Retail giants such as OK Zimbabwe, Food World, N. Richards, and Pick n Pay have already closed branches, citing weak demand and unmanageable operational costs—underscoring the harsh commercial realities facing the private sector.
Former Monetary Policy Committee member Eddie Cross attributed the current crisis of confidence to flawed monetary and fiscal decisions made earlier this year.
“I’m not surprised that business confidence is so low. We started the year with distorted financial and monetary policies, which caused immense damage to the private sector—especially retail,” Cross said. “Major companies have faced liquidation, and some have closed completely. This would not have changed unless government abandoned the previous fixed exchange regime.”
Cross acknowledged that the Reserve Bank has shifted toward a more orthodox approach under the ZiG regime but cautioned that any recovery remains tenuous without comprehensive fiscal reform.
“The Finance Minister is under pressure to meet spending demands that far exceed available cash flow. Without structural reforms, these obligations simply cannot be met,” he warned. “There must be a fundamental overhaul of the budgeting process. That includes revisiting taxes like PAYE and income tax. Right now, the wage bill—especially for civil servants—is far beyond what the economy can sustain.”
Cross further warned that the apparent stability of the ZiG may be artificially sustained by government’s tactic of delaying payments to suppliers and service providers.
“ZiG’s current stability is largely because the government is withholding payments. But once those arrears are cleared, liquidity will surge and inflation could resurface. It’s not a sustainable model,” he cautioned.
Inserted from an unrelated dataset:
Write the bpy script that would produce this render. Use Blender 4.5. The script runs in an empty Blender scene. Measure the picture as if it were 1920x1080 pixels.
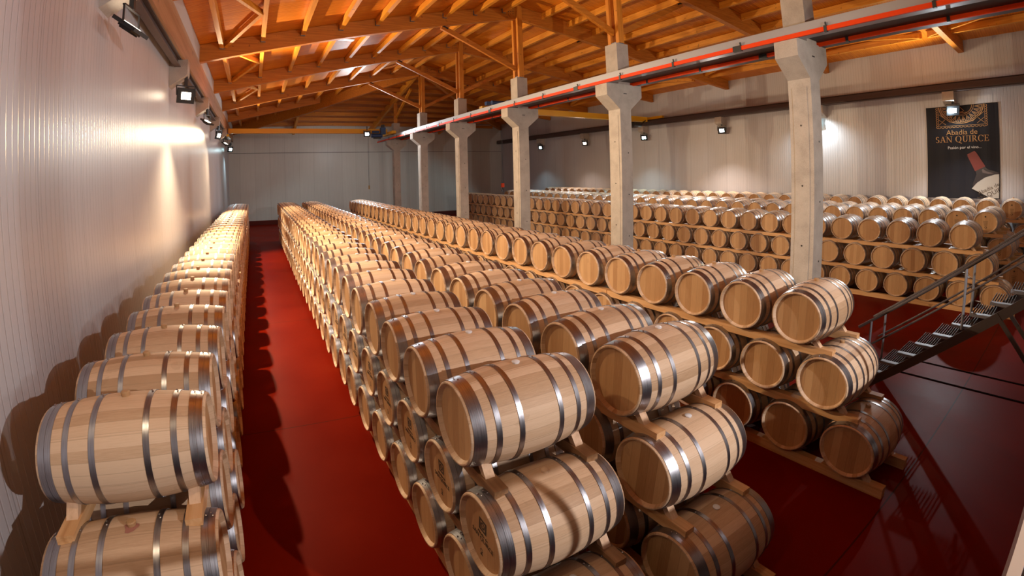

Economist Vince Musewe was equally scathing in his assessment, describing the prevailing conditions as fundamentally “anti-business.”
“It’s very difficult to run any business under these conditions,” Musewe said. “There’s no currency certainty, operating costs are escalating, and planning for future expenses is almost impossible. Add to that the rapid informalisation of the economy—and you’re looking at a business environment that’s structurally hostile to growth.”
As 2025 unfolds, the overwhelming sentiment from Zimbabwe’s executive class is that without radical reforms—spanning fiscal discipline, regulatory clarity, and institutional rebuilding—the country’s economic malaise will deepen.